Giraffe Kill Rage Irrational and Misplaced

by Wesley J. Smith

I have been hearing from correspondents who are amazed that so many people are more emotionally outraged at the humane killing of a young giraffe at a Danish zoo than they seem to be about many terrible wrongs done to human beings.

I am not at all surprised. It is a sign of the times.  

With a growing anti-humanism driven by the emotionalism of animal rights activists and radical environmentalism (see my about-to-be released The War on Humans), it isn’t surprising that some people pour their devotion into romanticizing animals. Indeed, even those who are not misanthropic, project virtuous innocence and purity into animals–which is actually amorality.

The LA Times even editorialized against the killing. From, “Zoos Should Save, Not Kill:”

The killing of a young giraffe at a Danish zoo — after which it was publicly butchered and fed to a lion — breaks what should be the most inviolate if unwritten contract when humans remove wild animals from their natural habitat: to protect and keep healthy those animals and their descendants…

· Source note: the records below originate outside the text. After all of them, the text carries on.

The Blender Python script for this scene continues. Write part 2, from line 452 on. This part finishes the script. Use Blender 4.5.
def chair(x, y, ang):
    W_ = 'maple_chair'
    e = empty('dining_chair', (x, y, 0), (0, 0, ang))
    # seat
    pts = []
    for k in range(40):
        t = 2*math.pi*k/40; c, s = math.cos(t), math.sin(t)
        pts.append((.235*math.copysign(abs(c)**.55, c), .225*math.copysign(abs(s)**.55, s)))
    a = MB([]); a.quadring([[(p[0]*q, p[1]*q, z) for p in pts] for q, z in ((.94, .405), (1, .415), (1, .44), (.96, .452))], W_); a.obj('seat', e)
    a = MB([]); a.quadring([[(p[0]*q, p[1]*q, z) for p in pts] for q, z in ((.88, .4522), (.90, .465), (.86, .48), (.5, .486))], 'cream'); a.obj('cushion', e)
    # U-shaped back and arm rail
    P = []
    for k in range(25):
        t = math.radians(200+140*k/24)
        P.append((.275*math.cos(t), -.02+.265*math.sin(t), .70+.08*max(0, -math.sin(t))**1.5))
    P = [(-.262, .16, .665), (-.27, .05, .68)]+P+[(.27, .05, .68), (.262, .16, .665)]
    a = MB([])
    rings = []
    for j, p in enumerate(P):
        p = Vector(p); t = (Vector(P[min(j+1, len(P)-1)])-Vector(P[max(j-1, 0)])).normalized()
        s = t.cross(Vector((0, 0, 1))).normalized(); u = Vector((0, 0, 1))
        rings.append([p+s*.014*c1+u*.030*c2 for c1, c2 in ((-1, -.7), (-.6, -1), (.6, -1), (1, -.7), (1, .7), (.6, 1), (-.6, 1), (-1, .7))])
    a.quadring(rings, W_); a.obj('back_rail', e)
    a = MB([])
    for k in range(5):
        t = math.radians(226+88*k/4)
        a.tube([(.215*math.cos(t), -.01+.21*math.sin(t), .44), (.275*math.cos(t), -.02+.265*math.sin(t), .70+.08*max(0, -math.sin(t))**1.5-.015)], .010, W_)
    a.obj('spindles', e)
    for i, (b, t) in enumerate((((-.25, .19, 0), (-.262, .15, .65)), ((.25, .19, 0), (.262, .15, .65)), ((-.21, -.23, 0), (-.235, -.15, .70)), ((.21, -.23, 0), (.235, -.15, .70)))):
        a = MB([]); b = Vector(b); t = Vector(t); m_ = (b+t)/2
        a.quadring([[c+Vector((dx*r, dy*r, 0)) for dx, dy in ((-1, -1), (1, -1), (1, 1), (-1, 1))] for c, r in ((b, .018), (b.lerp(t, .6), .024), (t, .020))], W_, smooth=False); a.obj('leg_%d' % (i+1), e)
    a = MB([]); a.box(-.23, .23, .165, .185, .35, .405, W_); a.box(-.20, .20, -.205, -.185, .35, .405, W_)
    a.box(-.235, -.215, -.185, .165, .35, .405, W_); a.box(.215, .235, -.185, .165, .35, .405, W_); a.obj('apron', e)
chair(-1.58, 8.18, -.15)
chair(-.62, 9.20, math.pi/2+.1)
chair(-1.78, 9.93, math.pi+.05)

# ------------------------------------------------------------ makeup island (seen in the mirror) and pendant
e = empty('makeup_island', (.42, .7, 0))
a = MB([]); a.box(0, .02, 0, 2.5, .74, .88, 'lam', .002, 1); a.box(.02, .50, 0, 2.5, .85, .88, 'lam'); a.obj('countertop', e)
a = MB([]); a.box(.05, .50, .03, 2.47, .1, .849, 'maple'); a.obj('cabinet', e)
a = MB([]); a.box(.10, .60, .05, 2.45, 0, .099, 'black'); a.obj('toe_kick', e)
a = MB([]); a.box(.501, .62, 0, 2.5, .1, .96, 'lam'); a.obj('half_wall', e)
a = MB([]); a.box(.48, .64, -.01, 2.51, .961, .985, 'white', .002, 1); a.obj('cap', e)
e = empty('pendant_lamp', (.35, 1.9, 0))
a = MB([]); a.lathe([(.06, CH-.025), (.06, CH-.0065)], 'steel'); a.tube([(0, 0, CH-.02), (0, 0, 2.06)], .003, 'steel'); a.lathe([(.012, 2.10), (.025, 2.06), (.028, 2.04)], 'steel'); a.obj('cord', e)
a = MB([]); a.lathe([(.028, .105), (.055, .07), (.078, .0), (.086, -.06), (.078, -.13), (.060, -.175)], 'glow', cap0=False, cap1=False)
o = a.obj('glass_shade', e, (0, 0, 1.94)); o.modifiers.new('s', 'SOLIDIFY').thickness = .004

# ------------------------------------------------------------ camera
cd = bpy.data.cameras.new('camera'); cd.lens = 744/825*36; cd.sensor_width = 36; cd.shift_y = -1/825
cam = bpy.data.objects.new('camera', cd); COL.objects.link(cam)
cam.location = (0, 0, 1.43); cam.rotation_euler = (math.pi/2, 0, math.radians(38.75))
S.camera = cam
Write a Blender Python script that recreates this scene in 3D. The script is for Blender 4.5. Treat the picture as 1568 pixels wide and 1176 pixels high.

More than ever, zoos are taking responsibility for the well-being of their animals, which means keeping them alive and healthy as long as possible. That’s not what happened here. And what lesson does it teach the public about respecting and admiring wild animals when that education includes the killing and dismemberment of an animal?

“Inviolate rule?” Really?

To be sure, zoos owe their animals humane care, which is why we should applaud the ever-improving standards of husbandry. But life into old age? Why is that?

Besides, the animal was humanely killed–experiencing little if any suffering. Certainly, the death was far less painful than would have experienced if brought down by lions. 

And talk about educational: The giraffe was eaten by its natural predators. That’s real life in the wild. 

One of the great experiences of my life was staying in an animal viewing camp in South Africa. One day, we were on a guided hike and saw a beautiful giraffe–so graceful!–without a tail. The ranger told us a lion had probably tried to bring it down, grabbed the tail, and gotten kicked in the face, ripping off the tail and breaking its jaw. That lion starved to death, he told us. Tooth and claw, indeed.

The rage over this event–including death threats, for heaven’s sake!–is way over the top. Let’s save that depth of emotion for the many evils perpetrated against humans and acts of actual animal cruelty such that engaged in by Michael Vick.

The humane killing of a giraffe just doesn’t rise to the level of abuse or an act of profound wrong. In fact, while perhaps unwise–I probably would have shipped the animal to another zoo to avoid this very controversy–I don’t see it as particularly wrong at all.